News

Houston Students Celebrate Civic Engagement at Youth Voters Conference

With their eyes on November, local students met recently to discuss voter turnout and policy issues

Junior at Rice Meredith McCain discusses policies and voting with fellow Houston area students. McCain helped organize the inaugural Houston Youth Voters Conference, held at Rice University last weekend.
Junior at Rice University Meredith McCain discusses policies and voting with fellow Houston area students. McCain helped organize the inaugural Houston Youth Voters Conference, held at Rice University last weekend.

Only 28 percent of young adults say they will vote in midterm elections, according to a recent poll by the Public Religion Research Institute and the Atlantic. Some Houston students are set on changing that.

Students from five Houston universities met recently to discuss voting, policies and the upcoming midterm elections at the Houston Youth Voters Conference. The nonpartisan conference was organized by student leaders at five local schools: Rice University, University of Houston, University of Houston-Downtown, Texas Southern University and Lone Star Community College. It was held last weekend at Rice University.

Sonia Torres, a senior at Rice and one of the event’s organizers, said that when young people vote, they show that they matter.

“I matter in this conversation and you need to make room for me, and I think when youth don’t vote, they don’t make a place for us at the table,” Torres said. “I want people to turnout to vote so that we get the candidates to come here and they’re like ‘Oh, we have to have a forum at Rice, at Lone Star, at TSU, because they’re gonna vote, and they’re gonna vote us out of office if they are unhappy.’”

Journalist Antonio Arellano speaks to students about the importance of civic engagement. He was the keynote speaker at the Houston Youth Voters Conference.
Local activist Antonio Arellano speaks to students about the importance of civic engagement. He was the keynote speaker at the Houston Youth Voters Conference.

Attendees of the conference had the opportunity to register to vote, listen to speakers and discuss policies with their peers. The breakout policy discussion focused on five core areas: immigration, Harvey, science and health, gun rights and women’s and LGBTQ+ issues.  

Meredith McCain, a junior at Rice, helped to organize the conference. She said she hopes that young people will take their passion and frustration about these policy issues to the polls come November.

“Ever since the 2016 election, young people have felt a lot more mobilized and they have felt more empowered,” McCain said. “Now it’s just about turning that feeling of empowerment and that feeling of frustration into actual voting action.”

Jonah Baumgarten, a senior at the University of Houston, doesn’t have to be told twice to vote.

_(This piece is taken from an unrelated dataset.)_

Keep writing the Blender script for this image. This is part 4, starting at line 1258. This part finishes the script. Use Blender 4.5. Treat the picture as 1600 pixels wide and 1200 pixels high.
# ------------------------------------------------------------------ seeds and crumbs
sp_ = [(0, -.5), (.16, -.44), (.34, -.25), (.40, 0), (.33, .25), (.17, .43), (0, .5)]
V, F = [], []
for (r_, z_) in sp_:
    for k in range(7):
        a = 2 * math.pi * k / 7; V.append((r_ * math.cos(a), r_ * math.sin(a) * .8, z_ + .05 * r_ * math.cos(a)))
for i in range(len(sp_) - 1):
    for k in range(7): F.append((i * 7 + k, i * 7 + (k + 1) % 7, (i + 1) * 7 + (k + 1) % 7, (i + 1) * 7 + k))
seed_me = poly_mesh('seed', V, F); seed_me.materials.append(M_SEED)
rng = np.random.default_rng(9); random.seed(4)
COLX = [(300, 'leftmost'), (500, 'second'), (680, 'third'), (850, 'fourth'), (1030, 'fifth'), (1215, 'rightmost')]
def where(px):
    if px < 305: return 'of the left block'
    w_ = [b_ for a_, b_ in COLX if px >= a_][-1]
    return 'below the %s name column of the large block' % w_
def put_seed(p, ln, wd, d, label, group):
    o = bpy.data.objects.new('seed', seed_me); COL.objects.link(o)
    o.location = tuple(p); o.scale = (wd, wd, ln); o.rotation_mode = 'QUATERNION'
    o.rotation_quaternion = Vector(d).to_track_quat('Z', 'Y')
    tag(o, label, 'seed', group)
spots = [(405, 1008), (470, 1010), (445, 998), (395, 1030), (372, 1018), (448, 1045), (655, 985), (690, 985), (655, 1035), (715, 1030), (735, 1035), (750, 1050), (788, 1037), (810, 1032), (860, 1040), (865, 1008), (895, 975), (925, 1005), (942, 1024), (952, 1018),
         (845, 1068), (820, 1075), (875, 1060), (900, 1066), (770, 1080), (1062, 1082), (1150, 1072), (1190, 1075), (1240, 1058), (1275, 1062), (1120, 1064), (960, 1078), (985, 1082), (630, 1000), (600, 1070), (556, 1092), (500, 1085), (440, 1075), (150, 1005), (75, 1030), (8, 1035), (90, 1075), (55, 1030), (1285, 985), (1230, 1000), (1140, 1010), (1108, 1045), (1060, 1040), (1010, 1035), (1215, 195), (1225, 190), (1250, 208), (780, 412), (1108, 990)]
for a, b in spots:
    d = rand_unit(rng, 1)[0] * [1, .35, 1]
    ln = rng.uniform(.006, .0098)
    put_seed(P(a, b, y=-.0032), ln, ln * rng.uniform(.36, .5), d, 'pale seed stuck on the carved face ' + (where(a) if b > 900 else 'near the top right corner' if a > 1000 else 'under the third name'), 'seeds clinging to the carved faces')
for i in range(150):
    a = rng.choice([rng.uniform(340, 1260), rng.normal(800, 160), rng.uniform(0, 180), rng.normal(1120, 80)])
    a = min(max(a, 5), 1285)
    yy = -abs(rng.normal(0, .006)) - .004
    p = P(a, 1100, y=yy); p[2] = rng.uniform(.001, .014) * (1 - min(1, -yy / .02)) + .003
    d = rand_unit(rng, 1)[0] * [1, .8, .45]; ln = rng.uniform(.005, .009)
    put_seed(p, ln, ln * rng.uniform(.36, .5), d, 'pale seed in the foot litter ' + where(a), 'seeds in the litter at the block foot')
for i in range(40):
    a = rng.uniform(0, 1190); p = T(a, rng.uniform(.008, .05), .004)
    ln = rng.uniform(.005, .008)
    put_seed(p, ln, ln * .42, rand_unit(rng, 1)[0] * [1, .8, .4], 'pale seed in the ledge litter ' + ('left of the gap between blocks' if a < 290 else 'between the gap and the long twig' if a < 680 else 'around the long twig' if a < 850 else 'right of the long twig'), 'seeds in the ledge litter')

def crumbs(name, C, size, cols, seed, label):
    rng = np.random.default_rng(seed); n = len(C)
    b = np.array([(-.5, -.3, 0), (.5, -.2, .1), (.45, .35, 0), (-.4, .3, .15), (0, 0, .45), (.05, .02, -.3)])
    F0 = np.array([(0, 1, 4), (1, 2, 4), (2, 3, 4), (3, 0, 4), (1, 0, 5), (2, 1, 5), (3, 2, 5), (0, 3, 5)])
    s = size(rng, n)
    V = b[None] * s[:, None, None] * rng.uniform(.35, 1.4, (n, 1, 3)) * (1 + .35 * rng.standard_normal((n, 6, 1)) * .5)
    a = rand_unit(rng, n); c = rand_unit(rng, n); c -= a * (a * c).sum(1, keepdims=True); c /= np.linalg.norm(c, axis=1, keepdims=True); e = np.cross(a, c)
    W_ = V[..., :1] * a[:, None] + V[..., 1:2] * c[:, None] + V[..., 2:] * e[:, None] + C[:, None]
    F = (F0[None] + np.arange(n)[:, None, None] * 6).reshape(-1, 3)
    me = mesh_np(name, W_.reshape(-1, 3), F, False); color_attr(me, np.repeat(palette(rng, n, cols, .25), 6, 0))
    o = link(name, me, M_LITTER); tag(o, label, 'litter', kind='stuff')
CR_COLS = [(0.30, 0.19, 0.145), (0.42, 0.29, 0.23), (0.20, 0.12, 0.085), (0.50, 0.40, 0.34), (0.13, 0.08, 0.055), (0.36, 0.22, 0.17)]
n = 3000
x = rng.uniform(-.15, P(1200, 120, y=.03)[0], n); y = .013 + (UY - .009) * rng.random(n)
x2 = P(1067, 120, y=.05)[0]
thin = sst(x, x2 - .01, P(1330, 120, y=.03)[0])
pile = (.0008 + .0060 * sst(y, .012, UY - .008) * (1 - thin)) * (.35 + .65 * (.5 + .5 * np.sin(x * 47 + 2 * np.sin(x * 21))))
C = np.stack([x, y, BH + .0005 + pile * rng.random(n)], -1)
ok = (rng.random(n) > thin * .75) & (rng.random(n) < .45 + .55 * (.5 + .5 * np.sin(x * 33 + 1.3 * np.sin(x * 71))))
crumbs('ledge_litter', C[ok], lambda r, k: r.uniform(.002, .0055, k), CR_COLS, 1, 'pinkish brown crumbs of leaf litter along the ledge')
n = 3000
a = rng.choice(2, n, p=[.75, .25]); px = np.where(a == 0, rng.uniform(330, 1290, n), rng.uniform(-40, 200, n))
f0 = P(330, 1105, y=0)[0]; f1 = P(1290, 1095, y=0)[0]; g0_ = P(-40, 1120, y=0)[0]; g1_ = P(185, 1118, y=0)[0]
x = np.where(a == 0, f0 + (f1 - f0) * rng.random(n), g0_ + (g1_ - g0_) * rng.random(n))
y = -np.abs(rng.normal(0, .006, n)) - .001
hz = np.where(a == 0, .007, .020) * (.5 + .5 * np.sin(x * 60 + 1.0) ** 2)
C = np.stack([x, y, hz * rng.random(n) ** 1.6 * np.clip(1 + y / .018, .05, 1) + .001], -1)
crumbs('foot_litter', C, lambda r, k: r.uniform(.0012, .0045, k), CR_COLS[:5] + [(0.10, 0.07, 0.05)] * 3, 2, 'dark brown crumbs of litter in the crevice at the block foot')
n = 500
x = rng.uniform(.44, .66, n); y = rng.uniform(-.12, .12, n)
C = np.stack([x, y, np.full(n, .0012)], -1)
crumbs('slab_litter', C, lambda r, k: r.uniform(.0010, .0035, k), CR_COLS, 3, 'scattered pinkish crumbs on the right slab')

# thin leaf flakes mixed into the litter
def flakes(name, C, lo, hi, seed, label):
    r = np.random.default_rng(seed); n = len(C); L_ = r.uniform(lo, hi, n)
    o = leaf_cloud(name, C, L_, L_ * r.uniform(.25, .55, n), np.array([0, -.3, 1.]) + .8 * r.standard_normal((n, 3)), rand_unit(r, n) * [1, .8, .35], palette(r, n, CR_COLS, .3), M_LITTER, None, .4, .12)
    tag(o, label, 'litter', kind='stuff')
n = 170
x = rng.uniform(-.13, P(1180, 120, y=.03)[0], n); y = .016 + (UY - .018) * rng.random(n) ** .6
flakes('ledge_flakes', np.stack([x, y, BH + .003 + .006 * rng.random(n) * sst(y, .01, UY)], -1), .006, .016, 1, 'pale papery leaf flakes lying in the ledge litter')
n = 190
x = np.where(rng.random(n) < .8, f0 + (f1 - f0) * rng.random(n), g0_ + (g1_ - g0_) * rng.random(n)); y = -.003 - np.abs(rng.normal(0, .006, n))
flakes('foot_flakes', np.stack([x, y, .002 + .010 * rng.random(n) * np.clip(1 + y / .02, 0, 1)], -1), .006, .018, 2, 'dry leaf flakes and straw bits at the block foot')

“I’ll never forget the first day I voted. It’s a very exciting time in a person’s life and I think it’s something every young person should look forward to,” he said.

Baumgarten studies political science and is a deputy field organizer for the Texas Freedom Network.

“I believe that young people bring a lot of needed altruism to the political process and I think that our voices are very important,” he said. “Young people are what drives communities forward.”

The deadline to register to vote in Texas is October 9. Election day is November 6.